[START]

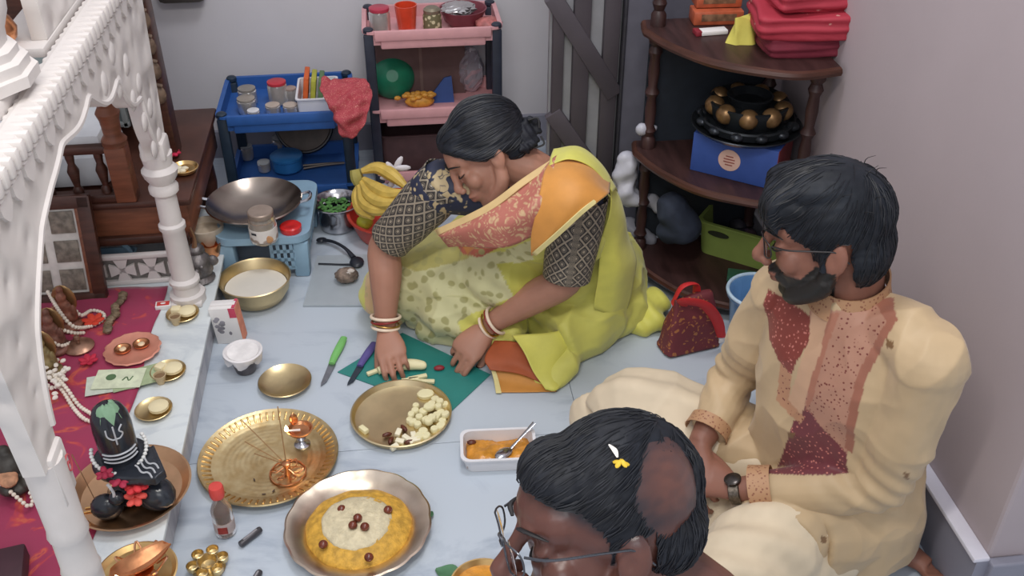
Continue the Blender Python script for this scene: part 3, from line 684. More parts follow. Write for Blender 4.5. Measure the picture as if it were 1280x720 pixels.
for pts in ([on_shaft(0,.155),on_shaft(0,.175),on_shaft(.0,.196,.035)],[on_shaft(-.38,.190,.035),on_shaft(-.36,.176),on_shaft(-.15,.168),on_shaft(.0,.168)],[on_shaft(.0,.168),on_shaft(.22,.168),on_shaft(.40,.176),on_shaft(.25,.185),on_shaft(.48,.193,.034)]): g.tube(pts,.0016,5,n=14)
g.build('trident_mark',Mm,lg)
g=G()
for z in(.112,.121,.130): g.tube([on_shaft(a,z,.0358) for a in np.linspace(-.95,.95,12)],.0018,5,n=20)
g.build('ash_lines',Mm,lg)
for i,(a0,r0,s) in enumerate(((-.6,.026,.75),(0.1,.028,.85),(.7,.026,.7),(1.6,.02,.7))):
    g=G(); a=cang+a0; P=[]
    for u in range(7):
        row=[]
        for v in range(5):
            t=u/6; wv=(v-2)/2*.013*s*math.sin(math.pi*min(1,t*1.02+.05))**.7; r=r0*.3+r0*.9*t
            row.append((r*math.cos(a)-wv*math.sin(a),r*math.sin(a)+wv*math.cos(a),.228-.030*t*t+.002*(1-abs(v-2))))
        P.append(row)
    g.mesh_grid(P).build('leaf',mt('bel_leaf','7da081',.6,var=.15),lg,solid=.0006,fix=True)
gar=[]
for k in range(40):
    a=cang-1.9+3.8*k/39; gar.append((.048*math.cos(a),.048*math.sin(a),.108-.014*math.cos(a-cang)*1.0+.006*abs(math.sin(a-cang))))
garland('bead_string','',gar,r=.0042,m=mt('shell_white','dadbd8',.5),parent=lg)
def wave(cx,cy,z0,h,name):
    pts=[(cx+.006*math.sin(t*7),cy-.002-t*.01,z0-h*t) for t in np.linspace(0,1,14)]; return G().tube(pts,.0034,6,n=30).build(name,Mm,lg)
g=G()
ax=Vector((math.cos(cang),math.sin(cang),0)); sd=Vector((-ax.y,ax.x,0))
for s in(-1,1):
    for off in(0,.012):
        pts=[]
        for t in np.linspace(0,1,12):
            v=ax*(.056+.010*math.sin(t*5))+sd*s*(.036+off*.9-.006*math.sin(t*6)); pts.append((v.x,v.y,.09-.068*t))
        if not(s<0 and off): g.tube(pts,.0028,6,n=26)
g.build('snake_mark',Mm,lg,kind='stuff')
g=G()
for k in range(3): g.tube([(.034+i*.006+.004*k,-.040+.004*math.sin(i*1.5+1)+k*.011-.005*i,.1035) for i in range(7)],.0017,5,n=24)
g.build('white_curls',Mm,lg)
for i,(s_,z,rr,h) in enumerate(((.012,.100,.058,.018),(-.008,.082,.066,.02),(-.002,.062,.074,.02),(-.024,.10,.055,.014),(.034,.118,.05,.015))):
    v=ax*rr-sd*s_; z*=1.1; t=thing('hibiscus_flower',['dark red blossom at the right rim of the stone idol','large bright red blossom at the front of the stone idol','coral red blossom lowest on the front of the stone idol','small pinkish red blossom at the left of the stone idol','deep red blossom by the shaft of the stone idol'][i],'flower',(lx+v.x*1.1,ly+v.y*1.1,PZ+.0065+z-.01),i,'red blossoms on the black stone idol')
    for k in range(6):
        a=k*1.047; G().ell((h*.6*math.cos(a),h*.6*math.sin(a)-.002,.004*math.sin(k*2)),(h*.65,h*.42,h*.3),Matrix.Rotation(a,3,'Z'),8,5,nz=.2).build('petal',mt('hibiscus%d'%i,['a02a44','d2343b','dd5a50','b84a58','9c2440'][i],.7,var=.15),t)
for i,(px,py) in enumerate(((128,618),(118,622))):
    p=at(px,py,PZ); 
t=thing('incense_stick','thin brown incense stick leaning in the left of the copper plate','incense',(lx-.07,ly-.03,PZ+.008)); G().tube([(-.028,.04,.11),(.02,-.025,.002)],.0011,6).build('stick',mt('incense_brown','8a6444',.8),t)
for i in range(2):
    t=thing('brass_rod',['short brass rod lying in the copper plate, the farther of two','short brass rod lying in the copper plate, the nearer of two'][i],'rod',(lx-.065,ly-.035-.012*i,PZ+.0095),.1,'brass rods in the copper plate'); G().tube([(-.022,0,0),(.026,.004,0)],.0018,6).build('rod',M_brass,t)
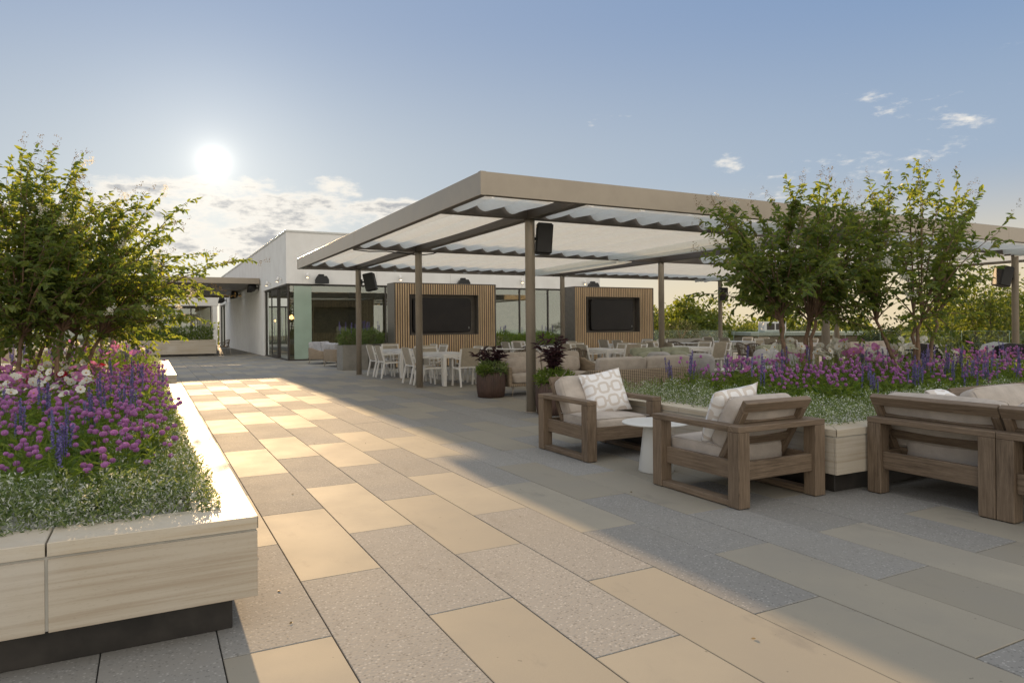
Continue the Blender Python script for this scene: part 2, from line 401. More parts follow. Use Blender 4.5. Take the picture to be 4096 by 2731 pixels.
M = dict(
    paver=paver_mat(), joint=plain('joint_grit', (.035, .033, .03), .95), stone=stone_mat('limestone'), coping=stone_mat('limestone_coping', (.53, .47, .37), (.45, .37, .26)),
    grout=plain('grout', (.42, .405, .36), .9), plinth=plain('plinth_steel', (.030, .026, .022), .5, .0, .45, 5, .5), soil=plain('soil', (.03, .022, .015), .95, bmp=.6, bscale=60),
    bronze=plain('bronze_paint', (.33, .282, .222), .34, .3, .06, 3), bronze_in=plain('bronze_paint_beam', (.115, .096, .078), .42, .2, .06, 3), dark=plain('dark_bronze', (.045, .038, .032), .45, .2),
    teak=wood_mat('weathered_teak', (.095, .066, .042), (.225, .165, .112)), cedar=wood_mat('slat_oak', (.52, .355, .20), (.68, .49, .295), .8, .5),
    cush=fabric_mat('cushion_taupe', (.45, .395, .34)), cush_g=fabric_mat('cushion_grey', (.42, .41, .41)), sage=fabric_mat('cushion_sage', (.31, .32, .235)),
    shade=fabric_mat('shade_cloth', (.88, .92, .92), .38, .02), print=pillow_mat(), white=plain('white_paint', (.78, .76, .72), .4, 0, .03), mesh=fabric_mat('sling_mesh', (.53, .47, .375), .25),
    rope=wicker_mat('brown_rope', (.16, .12, .08), (.24, .185, .13), 90), ropeg=plain('grey_rope', (.34, .31, .27), .8, bmp=.4, bscale=200), wicker=wicker_mat('wicker', (.30, .23, .155), (.42, .33, .23), 75),
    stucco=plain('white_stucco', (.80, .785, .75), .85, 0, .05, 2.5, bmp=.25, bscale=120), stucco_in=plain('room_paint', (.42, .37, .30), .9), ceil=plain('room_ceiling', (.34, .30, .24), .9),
    concrete=plain('box_concrete', (.24, .225, .195), .7, 0, .12, 4, bmp=.2), pot=plain('ribbed_clay', (.075, .043, .032), .55, 0, .2, 8), black=plain('black_plastic', (.012, .012, .012), .5), screen=plain('screen_cover', (.018, .014, .012), .55, 0, .35, 1.6),
    enamel=plain('black_enamel', (.008, .008, .009), .22, 0, .1), steel=plain('brushed_steel', (.55, .55, .55), .32, .9, .1, 20), tabletop=plain('table_stone', (.60, .58, .54), .5), lacquer=plain('pale_lacquer', (.60, .60, .57), .42, 0, .03),
    glass=glass_mat('window_glass', (.86, .88, .80), 1.5, .9), glass_g=plain('green_film_glass', (.30, .385, .31), .12, 0, .06, 1.2, .8), rail=glass_mat('rail_glass', (.90, .96, .93), .9, 1.0), edge=plain('glass_edge', (.30, .42, .37), .2),
    bulb=glow_mat('lamp_glow', (1, .55, .22), 3.5), spot=glow_mat('spot_glow', (1, .75, .4), 3.0),
    bark=plain('myrtle_bark', (.20, .125, .08), .75, 0, .3, 14, bmp=.3, bscale=30), bark_d=plain('oak_bark', (.09, .07, .05), .9, 0, .3, 6),
    leaf=leafmat('myrtle_leaf', (.065, .108, .032), (.175, .205, .06), .5, tr_c=(3.0, 2.7, 1.0)), seed=leafmat('seed_brown', (.10, .075, .03), (.20, .14, .055), .2), petal_w=leafmat('white_petal', (.72, .70, .62), (.82, .80, .76), .45, .7, (1, .97, .85)),
    petal_p=leafmat('pink_petal', (.48, .15, .40), (.62, .28, .52), .45, .7, (1.2, 1, 1.05)), petal_r=leafmat('crimson_petal', (.12, .008, .02), (.22, .015, .04), .4, .6, (1.6, 1, 1)), globe=leafmat('globe_purple', (.34, .13, .34), (.55, .27, .53), .3, .8, (1.3, 1.1, 1.1)),
    sage_b=leafmat('salvia_blue', (.12, .10, .26), (.24, .20, .42), .25, .8, (1.2, 1.2, 1.2)), yolk=plain('flower_eye', (.55, .30, .02), .8), green=leafmat('bed_green', (.055, .105, .02), (.16, .215, .045), .45), silver=leafmat('frost_leaf', (.06, .105, .035), (.20, .25, .12), .35), frost=leafmat('frost_bract', (.60, .62, .54), (.75, .76, .70), .4, .7, (1, 1, .9)),
    plum=leafmat('plum_leaf', (.020, .009, .014), (.055, .022, .030), .2), grass=plain('meadow', (.07, .085, .03), .95, 0, .4, .05), brick=plain('far_brick', (.20, .13, .09), .9), roof=plain('roof_membrane', (.42, .40, .36), .8),
)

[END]

From the entries, report each line that includes the word "parts".

Continue the Blender Python script for this scene: part 3, from line 684. More parts follow. Write for Blender 4.5. Measure the picture as if it were 1280x720 pixels.
Continue the Blender Python script for this scene: part 2, from line 401. More parts follow. Use Blender 4.5. Take the picture to be 4096 by 2731 pixels.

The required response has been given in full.